Rashad McCants Opens Up About Sham Classes At UNC
Rashad McCants was a key member of North Carolina’s 2005 national championship team, and he opened up to Outside The Lines yesterday about his academic experience at the school. McCants says that he skipped classes, had papers written for him, and that head coach Roy Williams and the university had full knowledge of what was being done to keep basketball players eligible. The African-American studies department was allegedly the hub of the sham, where 15 UNC basketball players were enrolled for study in 2005. Here are the allegations listed out:
- McCants made the Dean’s List in that championship semester of spring ’05, despite never attending four of his classes. He received As in all of them.

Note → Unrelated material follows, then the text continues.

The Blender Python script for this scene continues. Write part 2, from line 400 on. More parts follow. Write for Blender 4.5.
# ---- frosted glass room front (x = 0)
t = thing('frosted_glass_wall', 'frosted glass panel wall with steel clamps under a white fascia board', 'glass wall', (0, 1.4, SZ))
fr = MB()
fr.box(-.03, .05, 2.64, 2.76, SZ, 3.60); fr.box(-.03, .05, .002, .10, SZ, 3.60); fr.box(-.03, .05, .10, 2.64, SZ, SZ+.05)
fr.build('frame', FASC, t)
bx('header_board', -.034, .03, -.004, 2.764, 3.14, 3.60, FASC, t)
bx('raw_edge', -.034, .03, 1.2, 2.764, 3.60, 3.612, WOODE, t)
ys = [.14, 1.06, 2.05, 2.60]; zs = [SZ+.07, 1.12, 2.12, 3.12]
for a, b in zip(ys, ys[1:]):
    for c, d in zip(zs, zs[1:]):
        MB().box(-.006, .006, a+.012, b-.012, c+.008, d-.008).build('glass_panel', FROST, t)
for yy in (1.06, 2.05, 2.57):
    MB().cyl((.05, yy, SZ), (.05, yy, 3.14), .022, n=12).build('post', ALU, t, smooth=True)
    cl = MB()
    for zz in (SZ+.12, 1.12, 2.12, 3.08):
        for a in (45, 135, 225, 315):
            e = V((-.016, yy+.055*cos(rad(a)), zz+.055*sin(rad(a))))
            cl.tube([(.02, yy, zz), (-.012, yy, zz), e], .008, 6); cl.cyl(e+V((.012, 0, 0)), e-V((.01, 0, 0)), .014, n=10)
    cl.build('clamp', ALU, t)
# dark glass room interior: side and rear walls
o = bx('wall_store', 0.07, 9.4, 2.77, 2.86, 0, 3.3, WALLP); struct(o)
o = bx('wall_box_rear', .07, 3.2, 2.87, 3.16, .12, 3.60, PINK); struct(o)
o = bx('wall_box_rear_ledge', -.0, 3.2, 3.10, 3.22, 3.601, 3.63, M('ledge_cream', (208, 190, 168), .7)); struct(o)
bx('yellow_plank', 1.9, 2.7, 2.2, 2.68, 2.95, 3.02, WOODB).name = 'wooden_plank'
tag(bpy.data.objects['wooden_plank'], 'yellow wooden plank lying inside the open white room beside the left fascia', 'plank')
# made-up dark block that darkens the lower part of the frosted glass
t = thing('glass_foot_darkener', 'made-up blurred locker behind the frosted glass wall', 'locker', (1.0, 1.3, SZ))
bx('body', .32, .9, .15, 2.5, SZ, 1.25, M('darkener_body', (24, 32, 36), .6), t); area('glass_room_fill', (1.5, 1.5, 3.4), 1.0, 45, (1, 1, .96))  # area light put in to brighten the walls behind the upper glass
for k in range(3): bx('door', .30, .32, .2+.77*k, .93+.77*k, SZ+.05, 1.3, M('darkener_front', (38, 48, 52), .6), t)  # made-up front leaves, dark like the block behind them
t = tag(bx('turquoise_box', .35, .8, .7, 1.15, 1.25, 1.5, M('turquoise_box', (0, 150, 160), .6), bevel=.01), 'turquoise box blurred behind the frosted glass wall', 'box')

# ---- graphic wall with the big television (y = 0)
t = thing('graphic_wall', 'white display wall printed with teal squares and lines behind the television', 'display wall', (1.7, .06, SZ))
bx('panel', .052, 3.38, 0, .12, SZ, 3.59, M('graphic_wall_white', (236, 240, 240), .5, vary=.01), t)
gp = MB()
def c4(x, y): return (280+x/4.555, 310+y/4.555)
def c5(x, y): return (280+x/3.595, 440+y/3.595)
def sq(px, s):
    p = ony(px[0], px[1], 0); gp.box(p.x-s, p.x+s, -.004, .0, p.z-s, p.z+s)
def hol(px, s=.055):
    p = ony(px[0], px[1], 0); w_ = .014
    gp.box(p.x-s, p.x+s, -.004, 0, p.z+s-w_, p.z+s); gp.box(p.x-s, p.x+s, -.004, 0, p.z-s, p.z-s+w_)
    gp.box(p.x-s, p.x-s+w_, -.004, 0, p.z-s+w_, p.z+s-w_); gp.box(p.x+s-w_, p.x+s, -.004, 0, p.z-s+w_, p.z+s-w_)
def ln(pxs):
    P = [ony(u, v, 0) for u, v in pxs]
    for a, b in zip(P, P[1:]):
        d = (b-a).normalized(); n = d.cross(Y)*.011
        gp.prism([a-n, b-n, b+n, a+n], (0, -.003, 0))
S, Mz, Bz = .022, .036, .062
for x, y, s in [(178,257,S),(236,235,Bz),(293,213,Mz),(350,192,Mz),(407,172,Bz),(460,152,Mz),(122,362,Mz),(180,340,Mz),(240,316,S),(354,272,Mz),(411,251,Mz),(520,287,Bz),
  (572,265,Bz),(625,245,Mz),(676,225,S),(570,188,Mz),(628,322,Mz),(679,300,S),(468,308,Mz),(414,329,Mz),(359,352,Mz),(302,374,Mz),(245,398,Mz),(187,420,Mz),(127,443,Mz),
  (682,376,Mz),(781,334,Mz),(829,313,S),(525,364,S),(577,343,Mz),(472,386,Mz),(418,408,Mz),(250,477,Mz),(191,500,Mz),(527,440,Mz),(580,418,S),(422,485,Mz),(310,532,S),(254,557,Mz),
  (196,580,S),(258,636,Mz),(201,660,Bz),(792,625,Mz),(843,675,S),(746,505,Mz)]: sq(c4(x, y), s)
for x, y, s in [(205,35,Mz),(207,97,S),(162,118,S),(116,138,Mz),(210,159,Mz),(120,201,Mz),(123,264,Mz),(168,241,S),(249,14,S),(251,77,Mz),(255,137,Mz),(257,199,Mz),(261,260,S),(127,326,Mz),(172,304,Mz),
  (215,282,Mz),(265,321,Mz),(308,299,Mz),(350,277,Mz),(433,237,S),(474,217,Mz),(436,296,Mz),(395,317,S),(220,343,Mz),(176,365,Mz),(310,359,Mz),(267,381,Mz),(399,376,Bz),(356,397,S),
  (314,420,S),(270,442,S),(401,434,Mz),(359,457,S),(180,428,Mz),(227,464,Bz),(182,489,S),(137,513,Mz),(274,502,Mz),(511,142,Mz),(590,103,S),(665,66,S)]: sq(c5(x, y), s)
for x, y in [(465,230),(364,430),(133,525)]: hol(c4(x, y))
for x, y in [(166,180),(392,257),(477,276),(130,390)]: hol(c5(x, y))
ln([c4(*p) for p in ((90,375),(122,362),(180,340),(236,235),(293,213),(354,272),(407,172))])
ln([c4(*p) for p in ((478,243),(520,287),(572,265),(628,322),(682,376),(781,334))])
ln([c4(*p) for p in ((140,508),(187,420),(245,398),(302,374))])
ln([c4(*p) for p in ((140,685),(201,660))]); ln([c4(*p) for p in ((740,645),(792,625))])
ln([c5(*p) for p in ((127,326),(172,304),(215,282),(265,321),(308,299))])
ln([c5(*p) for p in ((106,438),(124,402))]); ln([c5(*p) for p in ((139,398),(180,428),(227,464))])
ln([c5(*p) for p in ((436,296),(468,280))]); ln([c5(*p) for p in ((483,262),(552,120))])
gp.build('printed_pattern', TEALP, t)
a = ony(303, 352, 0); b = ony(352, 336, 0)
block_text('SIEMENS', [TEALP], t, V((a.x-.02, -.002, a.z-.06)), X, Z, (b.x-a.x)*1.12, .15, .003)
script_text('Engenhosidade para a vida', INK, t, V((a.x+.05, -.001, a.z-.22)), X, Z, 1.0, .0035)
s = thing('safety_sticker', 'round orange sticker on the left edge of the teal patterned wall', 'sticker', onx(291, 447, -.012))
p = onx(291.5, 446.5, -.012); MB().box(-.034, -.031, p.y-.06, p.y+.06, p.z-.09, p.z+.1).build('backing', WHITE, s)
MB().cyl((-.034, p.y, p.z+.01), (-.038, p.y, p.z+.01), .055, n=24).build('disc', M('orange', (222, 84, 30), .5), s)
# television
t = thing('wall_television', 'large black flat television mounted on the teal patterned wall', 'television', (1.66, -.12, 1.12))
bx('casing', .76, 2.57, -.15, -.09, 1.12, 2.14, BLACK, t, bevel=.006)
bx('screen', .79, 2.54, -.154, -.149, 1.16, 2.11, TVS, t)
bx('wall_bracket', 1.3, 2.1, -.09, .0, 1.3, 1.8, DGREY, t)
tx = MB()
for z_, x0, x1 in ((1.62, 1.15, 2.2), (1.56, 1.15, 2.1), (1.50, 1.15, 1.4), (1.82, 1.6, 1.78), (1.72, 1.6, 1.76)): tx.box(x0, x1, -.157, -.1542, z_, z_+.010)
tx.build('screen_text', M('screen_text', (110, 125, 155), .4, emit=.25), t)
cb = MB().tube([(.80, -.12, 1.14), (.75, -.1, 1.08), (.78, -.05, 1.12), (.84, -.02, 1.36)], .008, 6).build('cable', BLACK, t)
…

- A copy of McCants’s transcript shows that in his classes outside Afro-American Studies, he received six Cs, one D and three Fs. In his Afro-American Studies courses, he received 10 As, six Bs, one C, and one D.
- McCants says he was steered by academic advisors to so-called “paper classes,” where attendance wasn’t necessary and his entire grade would be based on a single term paper at the end of the semester. He says tutors provided by the basketball program would simply write his papers for him.
Here were some of McCants candid remarks,
I thought it was a part of the college experience, just like He Got Game or Blue Chips. When you get to college, you don’t go to class, you don’t do nothing, you just show up and play. That’s exactly how it was. I think that was the tradition of college basketball, or college, period, any sport. You’re not there to get an education, though they tell you that. You’re there to make revenue for the college. You’re there to put fans in the seats. You’re there to bring prestige to the university by winning games.
The NCAA has declined to sanction UNC, saying the issues were in the field of academics and not athletics.